The enquiry in an application for the rescission of an arbitration award is consequently bipartite. The first leg is one which is concerned with whether or not the notice of set-down was sent (for instance by fax or registered post). Should evidence show that the notice was sent, a probability is then created that the notice sent was received. The second leg to the enquiry is one which concerns itself with the reasons proffered by the applicant who failed to attend the arbitration proceedings. Such applicant needs to prove that he or she was not wilful in defaulting, that he or she has reasonable prospects of being successful with his or her case, should the award be set aside. However, the applicant needs not necessarily deal fully with the merits of the case.

The two requirements of fairness and expedition should be balanced. Where there is an apparent conflict between the two, fairness should be given precedence lest injustices are done.’

[22]      The above clearly illustrates that a rescission application requires a proper determination of the issue of whether “good cause” exists to rescind a default award. The determination of “good cause” requires a two- tier investigation, the first being the consideration of the explanation for the default and the second being a consideration of the issue of prospects of success. Furthermore, was the application a bona fide one. Finally, there are considerations of fairness.  

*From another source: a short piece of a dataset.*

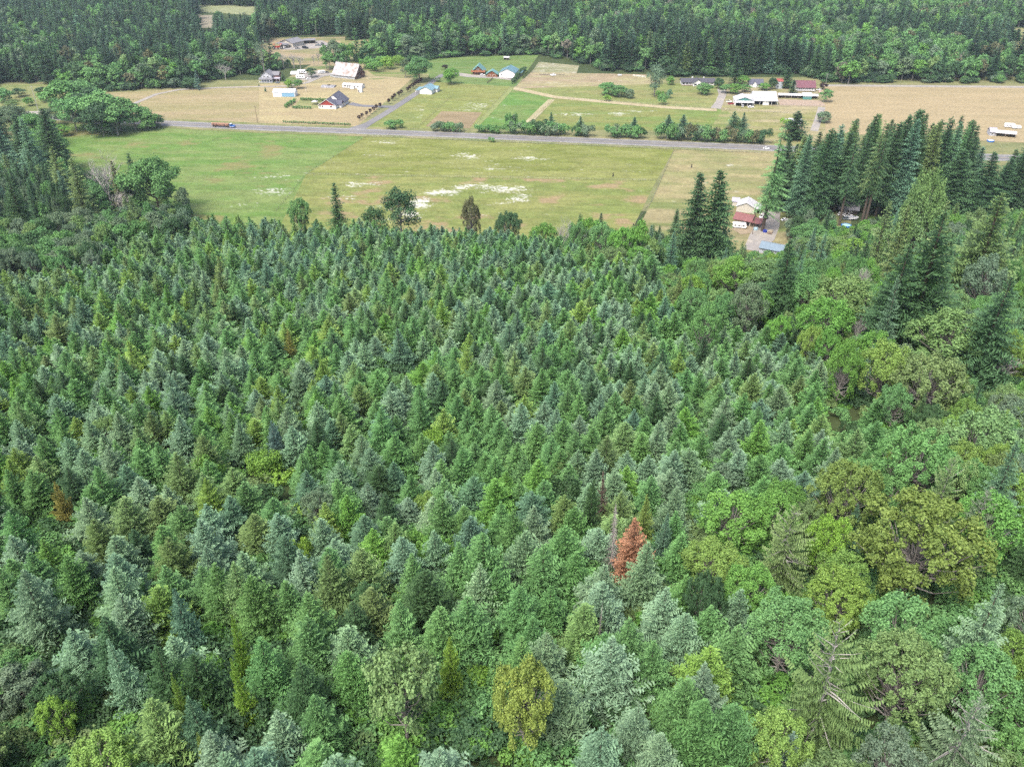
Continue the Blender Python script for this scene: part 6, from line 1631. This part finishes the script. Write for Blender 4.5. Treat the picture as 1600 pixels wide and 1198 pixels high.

The issue of the explanation

[23]      It is apparent that service of the notice of set down was not effected, either timeously or at all. In this respect, the second respondent was incorrect in his finding.

[24]   The judgment in Ndhlela v Transnet Ltd[9] is pertinent:

An ingredient of the requirement that good cause be shown is that the element of wilfulness must be absent. The reasons for an applicant's absence or default must be set out because they are relevant to the question of whether or not the default was wilful. Before an applicant can be said to be in wilful default the following elements must be shown:

knowledge that the action is being brought against him or her;

a deliberate refraining from entering an appearance or appearing, though free to do so; and

a certain mental attitude towards the consequences of default.’

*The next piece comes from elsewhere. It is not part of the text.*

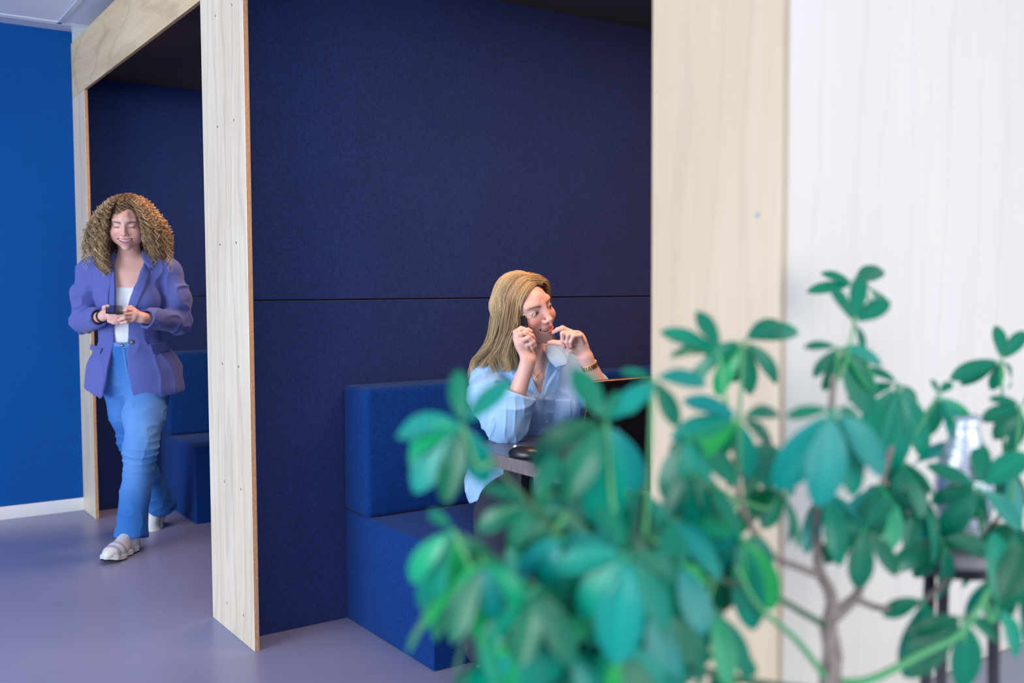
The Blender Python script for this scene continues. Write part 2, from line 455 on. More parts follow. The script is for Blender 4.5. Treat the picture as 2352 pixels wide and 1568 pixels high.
def surface(fn, lo, hi, s):
    """sparse surface nets: vertices and quads of fn(p)=0 inside the box lo..hi at step s"""
    lo = np.asarray(lo, float); hi = np.asarray(hi, float); B = 8
    nb = np.ceil((hi - lo) / (s * B)).astype(int)
    g = np.stack(np.meshgrid(*[np.arange(n) for n in nb], indexing='ij'), -1).reshape(-1, 3)
    cen = (lo + (g + 0.5) * s * B).astype(np.float32)
    d = np.concatenate([fn(cen[i:i + 200000]) for i in range(0, len(cen), 200000)])
    g = g[np.abs(d) < s * B * 1.15]
    loc = np.stack(np.meshgrid(*[np.arange(B + 1)] * 3, indexing='ij'), -1).reshape(-1, 3)
    vals = []
    for i in range(0, len(g), 400):
        idx = g[i:i + 400, None, :] * B + loc[None]
        vals.append(fn((lo + idx * s).astype(np.float32).reshape(-1, 3)).reshape(-1, B + 1, B + 1, B + 1))
    if not vals: return np.zeros((0, 3)), np.zeros((0, 4), int)
    V = np.concatenate(vals)
    keep = (V.min((1, 2, 3)) < 0) & (V.max((1, 2, 3)) > 0)
    V = V[keep]; g = g[keep]
    cs = np.zeros((len(V), B, B, B, 3)); cn = np.zeros((len(V), B, B, B))
    for ax in range(3):
        o = [a_ for a_ in range(3) if a_ != ax]
        sl0 = [slice(None)] * 4; sl1 = [slice(None)] * 4
        sl0[ax + 1] = slice(0, B); sl1[ax + 1] = slice(1, B + 1)
        v0, v1 = V[tuple(sl0)], V[tuple(sl1)]
        cr = (v0 < 0) != (v1 < 0)
        t = np.where(cr, v0 / np.where(cr, v0 - v1, 1), 0)
        for da in (0, 1):
            for db in (0, 1):
                sl = [slice(None)] * 4
                sl[o[0] + 1] = slice(da, B + da); sl[o[1] + 1] = slice(db, B + db)
                c_ = cr[tuple(sl)]; cn += c_
                cs[..., ax] += np.where(c_, t[tuple(sl)], 0)
                cs[..., o[0]] += c_ * da; cs[..., o[1]] += c_ * db
    act = cn > 0
    bi = np.argwhere(act)
    off = cs[act] / cn[act][:, None]
    cell = g[bi[:, 0]] * B + bi[:, 1:]
    verts = lo + (cell + off) * s
    dim = nb * B + 2
    key = lambda c_: (c_[:, 0] * dim[1] + c_[:, 1]) * dim[2] + c_[:, 2]
    k_ = key(cell); order = np.argsort(k_); ks = k_[order]
    quads = []
    for ax in range(3):
        o = [(ax + 1) % 3, (ax + 2) % 3]
        sl0 = [slice(None)] + [slice(0, B)] * 3; sl1 = list(sl0); sl1[ax + 1] = slice(1, B + 1)
        v0, v1 = V[tuple(sl0)], V[tuple(sl1)]
        cr = np.argwhere((v0 < 0) != (v1 < 0))
        if not len(cr): continue
        c_ = g[cr[:, 0]] * B + cr[:, 1:]
        neg = (v0 < 0)[tuple(cr.T)]
        ids = []
        ok = np.ones(len(c_), bool)
        for da, db in ((0, 0), (1, 0), (1, 1), (0, 1)):
            cc = c_.copy(); cc[:, o[0]] -= da; cc[:, o[1]] -= db
            kk = key(cc); pos = np.searchsorted(ks, kk); pos[pos >= len(ks)] = 0
            ok &= (ks[pos] == kk) & (cc.min(1) >= 0); ids.append(order[pos])
        qd = np.stack(ids, 1)
        qd[~neg] = qd[~neg][:, ::-1]
        quads.append(qd[ok])
    Fq = np.concatenate(quads)
    # one light relaxing pass
    nv = len(verts)
    for _ in range(1):
        acc = np.zeros((nv, 3)); cnt = np.zeros(nv)
        for a_ in range(4):
            i_, j_ = Fq[:, a_], Fq[:, (a_ + 1) % 4]
            np.add.at(acc, i_, verts[j_]); np.add.at(cnt, i_, 1)
            np.add.at(acc, j_, verts[i_]); np.add.at(cnt, j_, 1)
        cnt[cnt == 0] = 1
        verts = verts * 0.5 + acc / cnt[:, None] * 0.5
    return verts, Fq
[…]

[25]      With regard to the issue of the explanation provided by the applicant in this matter, the simple explanation of the applicant is that the notice of set down was sent to the incorrect postal address and to the incorrect fax number. This was set out extensively in the papers and the argument. There is little doubt that the applicant did not receive the notice of set down. On this basis, there can be no knowledge of the pending dispute and therefore no wilfulness in the resultant absence by the applicant.

[26]      The second respondent does not deal with any of the above issues. The second respondent did not cross-reference the correct fax numbers and postal addresses. A proper analysis of the Form 7.11 and the proof of faxes and postal address against the letters of dismissal would have highlighted that the details were not, in fact, correct. On this basis, service could not have been effected and therefore, the conclusions that service was effected and that the default was wilful are unsustainable and irregular and fall to be set aside. The explanation that the applicant was unaware of the hearing date was reasonable and acceptable.

[27]      It is accordingly my view that there was a proper, and in essence, an undisputed explanation as to why the applicant did not attend the arbitration, being that it in fact never received the set down notice and was unaware of the con-arb process on 27 February 2015. Reference is accordingly made to the judgment in Electrocomp (Pty) Ltd v Novak[10] where the Court held as follows:

The principle laid down in Federale Stene and a line of preceding cases including Topol and Others v L S Group Management Services (Pty) Ltd 1988 (1) SA 639 (W), establishes that where a party to an application was genuinely unaware of the date of set down, the granting of judgment by default would be erroneous and it is not necessary for the party concerned to have shown or proved good cause.’

[28]      In the circumstances, where not only was the applicant unaware of the set down, but the set down had not actually been served, the granting of the judgment by default was erroneous, and similarly, so was the refusal of the application for rescission.

[29]      I conclude that the applicant has provided a bona fide and acceptable explanation for not attending at the arbitration on 27 February 2015. Finally, fairness in this instance dictates that the applicant be afforded the opportunity to present its case on the merits of the matter.

Conclusion

[30]      Based on all of the above, it is my view that the rescission ruling of the second respondent constitutes a reviewable irregularity and cannot be allowed to stand. The applicant did provide an acceptable explanation for its default and has shown the requisite prospects of success. Finally, it is in the interest of justice and fairness that the applicant be given an opportunity to present its case on the merits of this matter. After hearing submissions in respect of this matter, I intend to substitute the rescission ruling of the second respondent with an order that the applicant’s application for rescission is granted.

[31]   This then only leaves the issue of costs. While the matter was opposed, the fact that a hearing on the merits between the parties is still to come, I do not believe that a costs order is appropriate. In the interests of fairness in this instance, I intend to make no order as to costs.

[32]   In the premises, I make the following order:

Order

1.      The condonation application for the late filing of the answering affidavit is granted.

2.      The rescission ruling issued by the second respondent under case number MP 953 dated 31 March 2015 is reviewed and set aside and substituted with the following order:

2.1    The default award issued by the second respondent is rescinded.

3.      The first respondent is directed to set the arbitration proceedings down for hearing on the merits before an arbitrator other than the second respondent.

4.      There is no order as to costs.

____________________

S. Saunders

Acting Judge of the Labour Court of South Africa

Appearances:

For the Applicant:                         Mr B. Masuku of Mervyn Taback Incorporated

For the Third Respondent:            Mr N. Mahomed of Nadeem Mahomed Attorneys

[1] Pleadings Bundle, page 22, Annexure SK2, Rescission Application. 

[2] Record Bundle, page 13.

[3] Record Bundle, page 9-11

[4] Pleadings Bundle, page 14 at para 35.

[5] Pleadings Bundle, page 66, Replying Affidavit at para 21.

[6] Act 66 of 1995 as amended.

[7] (2004) 25 ILJ 96 (LAC) at paras 21 and 22.

[8] (2006) 27 ILJ 828 (LC) at paras 28 and 29.

[9] (2004) 25 ILJ 565 (LC) at para 30.

[10] (2001) 22 ILJ 2015 (LC) at para 12.